DATA SEGMENT =
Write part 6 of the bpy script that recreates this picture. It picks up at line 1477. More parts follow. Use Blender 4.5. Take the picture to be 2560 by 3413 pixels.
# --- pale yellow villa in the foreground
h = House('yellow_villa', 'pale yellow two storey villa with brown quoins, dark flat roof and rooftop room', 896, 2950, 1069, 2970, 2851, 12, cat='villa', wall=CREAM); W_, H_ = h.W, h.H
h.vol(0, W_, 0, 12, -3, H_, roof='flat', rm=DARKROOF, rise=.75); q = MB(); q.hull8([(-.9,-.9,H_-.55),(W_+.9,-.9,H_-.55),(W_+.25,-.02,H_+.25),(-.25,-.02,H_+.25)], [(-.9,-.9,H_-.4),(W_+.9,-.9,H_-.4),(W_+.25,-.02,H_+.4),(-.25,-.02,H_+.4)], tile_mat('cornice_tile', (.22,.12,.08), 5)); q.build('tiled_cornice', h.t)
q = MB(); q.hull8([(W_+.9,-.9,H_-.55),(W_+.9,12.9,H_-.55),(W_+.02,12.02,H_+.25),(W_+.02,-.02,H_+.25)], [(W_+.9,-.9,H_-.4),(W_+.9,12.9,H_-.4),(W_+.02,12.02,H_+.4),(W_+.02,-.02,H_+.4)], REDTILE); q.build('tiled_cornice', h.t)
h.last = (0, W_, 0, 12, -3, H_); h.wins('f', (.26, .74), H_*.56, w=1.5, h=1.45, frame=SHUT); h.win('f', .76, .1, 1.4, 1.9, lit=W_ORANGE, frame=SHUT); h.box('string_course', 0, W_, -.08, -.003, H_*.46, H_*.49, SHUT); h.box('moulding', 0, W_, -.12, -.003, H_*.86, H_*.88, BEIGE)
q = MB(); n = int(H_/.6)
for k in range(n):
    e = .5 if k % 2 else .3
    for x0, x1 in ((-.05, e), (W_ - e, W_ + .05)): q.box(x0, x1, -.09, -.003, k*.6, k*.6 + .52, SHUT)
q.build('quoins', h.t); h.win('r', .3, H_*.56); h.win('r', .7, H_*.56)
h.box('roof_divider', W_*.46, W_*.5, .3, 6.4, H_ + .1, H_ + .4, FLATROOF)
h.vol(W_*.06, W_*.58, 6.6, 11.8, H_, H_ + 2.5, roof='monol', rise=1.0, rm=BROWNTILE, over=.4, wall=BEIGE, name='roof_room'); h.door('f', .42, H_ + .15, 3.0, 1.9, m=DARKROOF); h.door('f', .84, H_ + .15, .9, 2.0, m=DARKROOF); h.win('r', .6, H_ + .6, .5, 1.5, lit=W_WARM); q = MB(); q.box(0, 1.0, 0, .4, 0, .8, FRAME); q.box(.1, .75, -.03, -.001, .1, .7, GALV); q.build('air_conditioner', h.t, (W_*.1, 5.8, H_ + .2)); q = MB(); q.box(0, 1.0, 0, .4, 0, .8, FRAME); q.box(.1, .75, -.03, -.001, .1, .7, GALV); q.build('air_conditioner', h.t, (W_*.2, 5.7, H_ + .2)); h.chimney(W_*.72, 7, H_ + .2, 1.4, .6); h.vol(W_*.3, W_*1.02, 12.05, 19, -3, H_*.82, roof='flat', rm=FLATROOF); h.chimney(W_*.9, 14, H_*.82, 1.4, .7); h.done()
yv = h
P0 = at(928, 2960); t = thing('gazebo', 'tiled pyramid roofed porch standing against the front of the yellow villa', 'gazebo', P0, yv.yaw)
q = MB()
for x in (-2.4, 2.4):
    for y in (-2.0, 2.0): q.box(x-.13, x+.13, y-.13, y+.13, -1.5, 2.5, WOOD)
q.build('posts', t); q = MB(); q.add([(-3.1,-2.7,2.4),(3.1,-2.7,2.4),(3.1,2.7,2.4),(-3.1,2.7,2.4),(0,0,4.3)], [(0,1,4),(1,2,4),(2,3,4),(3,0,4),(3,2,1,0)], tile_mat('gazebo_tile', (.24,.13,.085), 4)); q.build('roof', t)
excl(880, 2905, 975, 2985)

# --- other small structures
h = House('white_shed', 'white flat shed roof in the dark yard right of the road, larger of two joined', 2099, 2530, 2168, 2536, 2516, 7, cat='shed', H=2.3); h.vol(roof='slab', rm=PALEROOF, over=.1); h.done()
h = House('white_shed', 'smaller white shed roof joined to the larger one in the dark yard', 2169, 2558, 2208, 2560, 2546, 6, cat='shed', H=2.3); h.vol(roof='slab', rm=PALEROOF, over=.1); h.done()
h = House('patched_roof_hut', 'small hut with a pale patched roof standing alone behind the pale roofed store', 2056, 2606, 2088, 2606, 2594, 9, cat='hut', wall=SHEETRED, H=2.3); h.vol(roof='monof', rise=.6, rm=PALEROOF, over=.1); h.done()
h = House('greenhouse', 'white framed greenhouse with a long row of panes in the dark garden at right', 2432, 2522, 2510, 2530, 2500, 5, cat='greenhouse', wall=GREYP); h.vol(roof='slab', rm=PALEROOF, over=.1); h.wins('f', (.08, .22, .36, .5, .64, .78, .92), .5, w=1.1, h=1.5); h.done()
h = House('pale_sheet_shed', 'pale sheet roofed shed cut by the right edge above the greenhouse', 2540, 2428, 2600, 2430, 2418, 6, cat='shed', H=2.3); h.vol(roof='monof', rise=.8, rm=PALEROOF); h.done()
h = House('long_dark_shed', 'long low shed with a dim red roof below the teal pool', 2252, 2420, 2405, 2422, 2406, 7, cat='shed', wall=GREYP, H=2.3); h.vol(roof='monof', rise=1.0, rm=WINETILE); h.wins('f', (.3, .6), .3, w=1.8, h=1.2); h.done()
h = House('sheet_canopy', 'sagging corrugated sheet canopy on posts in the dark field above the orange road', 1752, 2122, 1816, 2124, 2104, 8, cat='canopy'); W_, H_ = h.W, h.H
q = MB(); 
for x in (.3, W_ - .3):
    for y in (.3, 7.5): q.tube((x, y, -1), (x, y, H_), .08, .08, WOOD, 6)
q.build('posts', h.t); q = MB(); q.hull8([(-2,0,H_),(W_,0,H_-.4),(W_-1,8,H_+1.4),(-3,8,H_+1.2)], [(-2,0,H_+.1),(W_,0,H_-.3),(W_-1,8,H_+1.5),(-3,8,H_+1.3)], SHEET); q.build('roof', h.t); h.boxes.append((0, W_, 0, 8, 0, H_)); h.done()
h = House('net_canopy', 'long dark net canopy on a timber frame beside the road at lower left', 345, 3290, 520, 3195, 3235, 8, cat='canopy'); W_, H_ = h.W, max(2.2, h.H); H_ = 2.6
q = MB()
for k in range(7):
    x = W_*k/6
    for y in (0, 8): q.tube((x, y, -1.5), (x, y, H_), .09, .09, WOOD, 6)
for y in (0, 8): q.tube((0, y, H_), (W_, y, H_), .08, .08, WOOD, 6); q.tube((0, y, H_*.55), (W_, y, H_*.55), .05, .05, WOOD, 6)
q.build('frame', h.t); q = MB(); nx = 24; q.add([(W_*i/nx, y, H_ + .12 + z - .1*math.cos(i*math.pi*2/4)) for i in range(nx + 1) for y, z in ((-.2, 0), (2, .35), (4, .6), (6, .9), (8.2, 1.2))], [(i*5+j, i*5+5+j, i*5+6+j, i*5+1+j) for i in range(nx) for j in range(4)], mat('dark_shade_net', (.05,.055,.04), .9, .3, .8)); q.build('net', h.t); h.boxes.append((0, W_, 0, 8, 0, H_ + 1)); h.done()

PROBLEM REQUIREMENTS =
Reproduce every line above without error.

SOLUTION TO THIS TASK =
Write part 6 of the bpy script that recreates this picture. It picks up at line 1477. More parts follow. Use Blender 4.5. Take the picture to be 2560 by 3413 pixels.
# --- pale yellow villa in the foreground
h = House('yellow_villa', 'pale yellow two storey villa with brown quoins, dark flat roof and rooftop room', 896, 2950, 1069, 2970, 2851, 12, cat='villa', wall=CREAM); W_, H_ = h.W, h.H
h.vol(0, W_, 0, 12, -3, H_, roof='flat', rm=DARKROOF, rise=.75); q = MB(); q.hull8([(-.9,-.9,H_-.55),(W_+.9,-.9,H_-.55),(W_+.25,-.02,H_+.25),(-.25,-.02,H_+.25)], [(-.9,-.9,H_-.4),(W_+.9,-.9,H_-.4),(W_+.25,-.02,H_+.4),(-.25,-.02,H_+.4)], tile_mat('cornice_tile', (.22,.12,.08), 5)); q.build('tiled_cornice', h.t)
q = MB(); q.hull8([(W_+.9,-.9,H_-.55),(W_+.9,12.9,H_-.55),(W_+.02,12.02,H_+.25),(W_+.02,-.02,H_+.25)], [(W_+.9,-.9,H_-.4),(W_+.9,12.9,H_-.4),(W_+.02,12.02,H_+.4),(W_+.02,-.02,H_+.4)], REDTILE); q.build('tiled_cornice', h.t)
h.last = (0, W_, 0, 12, -3, H_); h.wins('f', (.26, .74), H_*.56, w=1.5, h=1.45, frame=SHUT); h.win('f', .76, .1, 1.4, 1.9, lit=W_ORANGE, frame=SHUT); h.box('string_course', 0, W_, -.08, -.003, H_*.46, H_*.49, SHUT); h.box('moulding', 0, W_, -.12, -.003, H_*.86, H_*.88, BEIGE)
q = MB(); n = int(H_/.6)
for k in range(n):
    e = .5 if k % 2 else .3
    for x0, x1 in ((-.05, e), (W_ - e, W_ + .05)): q.box(x0, x1, -.09, -.003, k*.6, k*.6 + .52, SHUT)
q.build('quoins', h.t); h.win('r', .3, H_*.56); h.win('r', .7, H_*.56)
h.box('roof_divider', W_*.46, W_*.5, .3, 6.4, H_ + .1, H_ + .4, FLATROOF)
h.vol(W_*.06, W_*.58, 6.6, 11.8, H_, H_ + 2.5, roof='monol', rise=1.0, rm=BROWNTILE, over=.4, wall=BEIGE, name='roof_room'); h.door('f', .42, H_ + .15, 3.0, 1.9, m=DARKROOF); h.door('f', .84, H_ + .15, .9, 2.0, m=DARKROOF); h.win('r', .6, H_ + .6, .5, 1.5, lit=W_WARM); q = MB(); q.box(0, 1.0, 0, .4, 0, .8, FRAME); q.box(.1, .75, -.03, -.001, .1, .7, GALV); q.build('air_conditioner', h.t, (W_*.1, 5.8, H_ + .2)); q = MB(); q.box(0, 1.0, 0, .4, 0, .8, FRAME); q.box(.1, .75, -.03, -.001, .1, .7, GALV); q.build('air_conditioner', h.t, (W_*.2, 5.7, H_ + .2)); h.chimney(W_*.72, 7, H_ + .2, 1.4, .6); h.vol(W_*.3, W_*1.02, 12.05, 19, -3, H_*.82, roof='flat', rm=FLATROOF); h.chimney(W_*.9, 14, H_*.82, 1.4, .7); h.done()
yv = h
P0 = at(928, 2960); t = thing('gazebo', 'tiled pyramid roofed porch standing against the front of the yellow villa', 'gazebo', P0, yv.yaw)
q = MB()
for x in (-2.4, 2.4):
    for y in (-2.0, 2.0): q.box(x-.13, x+.13, y-.13, y+.13, -1.5, 2.5, WOOD)
q.build('posts', t); q = MB(); q.add([(-3.1,-2.7,2.4),(3.1,-2.7,2.4),(3.1,2.7,2.4),(-3.1,2.7,2.4),(0,0,4.3)], [(0,1,4),(1,2,4),(2,3,4),(3,0,4),(3,2,1,0)], tile_mat('gazebo_tile', (.24,.13,.085), 4)); q.build('roof', t)
excl(880, 2905, 975, 2985)

# --- other small structures
h = House('white_shed', 'white flat shed roof in the dark yard right of the road, larger of two joined', 2099, 2530, 2168, 2536, 2516, 7, cat='shed', H=2.3); h.vol(roof='slab', rm=PALEROOF, over=.1); h.done()
h = House('white_shed', 'smaller white shed roof joined to the larger one in the dark yard', 2169, 2558, 2208, 2560, 2546, 6, cat='shed', H=2.3); h.vol(roof='slab', rm=PALEROOF, over=.1); h.done()
h = House('patched_roof_hut', 'small hut with a pale patched roof standing alone behind the pale roofed store', 2056, 2606, 2088, 2606, 2594, 9, cat='hut', wall=SHEETRED, H=2.3); h.vol(roof='monof', rise=.6, rm=PALEROOF, over=.1); h.done()
h = House('greenhouse', 'white framed greenhouse with a long row of panes in the dark garden at right', 2432, 2522, 2510, 2530, 2500, 5, cat='greenhouse', wall=GREYP); h.vol(roof='slab', rm=PALEROOF, over=.1); h.wins('f', (.08, .22, .36, .5, .64, .78, .92), .5, w=1.1, h=1.5); h.done()
h = House('pale_sheet_shed', 'pale sheet roofed shed cut by the right edge above the greenhouse', 2540, 2428, 2600, 2430, 2418, 6, cat='shed', H=2.3); h.vol(roof='monof', rise=.8, rm=PALEROOF); h.done()
h = House('long_dark_shed', 'long low shed with a dim red roof below the teal pool', 2252, 2420, 2405, 2422, 2406, 7, cat='shed', wall=GREYP, H=2.3); h.vol(roof='monof', rise=1.0, rm=WINETILE); h.wins('f', (.3, .6), .3, w=1.8, h=1.2); h.done()
h = House('sheet_canopy', 'sagging corrugated sheet canopy on posts in the dark field above the orange road', 1752, 2122, 1816, 2124, 2104, 8, cat='canopy'); W_, H_ = h.W, h.H
q = MB(); 
for x in (.3, W_ - .3):
    for y in (.3, 7.5): q.tube((x, y, -1), (x, y, H_), .08, .08, WOOD, 6)
q.build('posts', h.t); q = MB(); q.hull8([(-2,0,H_),(W_,0,H_-.4),(W_-1,8,H_+1.4),(-3,8,H_+1.2)], [(-2,0,H_+.1),(W_,0,H_-.3),(W_-1,8,H_+1.5),(-3,8,H_+1.3)], SHEET); q.build('roof', h.t); h.boxes.append((0, W_, 0, 8, 0, H_)); h.done()
h = House('net_canopy', 'long dark net canopy on a timber frame beside the road at lower left', 345, 3290, 520, 3195, 3235, 8, cat='canopy'); W_, H_ = h.W, max(2.2, h.H); H_ = 2.6
q = MB()
for k in range(7):
    x = W_*k/6
    for y in (0, 8): q.tube((x, y, -1.5), (x, y, H_), .09, .09, WOOD, 6)
for y in (0, 8): q.tube((0, y, H_), (W_, y, H_), .08, .08, WOOD, 6); q.tube((0, y, H_*.55), (W_, y, H_*.55), .05, .05, WOOD, 6)
q.build('frame', h.t); q = MB(); nx = 24; q.add([(W_*i/nx, y, H_ + .12 + z - .1*math.cos(i*math.pi*2/4)) for i in range(nx + 1) for y, z in ((-.2, 0), (2, .35), (4, .6), (6, .9), (8.2, 1.2))], [(i*5+j, i*5+5+j, i*5+6+j, i*5+1+j) for i in range(nx) for j in range(4)], mat('dark_shade_net', (.05,.055,.04), .9, .3, .8)); q.build('net', h.t); h.boxes.append((0, W_, 0, 8, 0, H_ + 1)); h.done()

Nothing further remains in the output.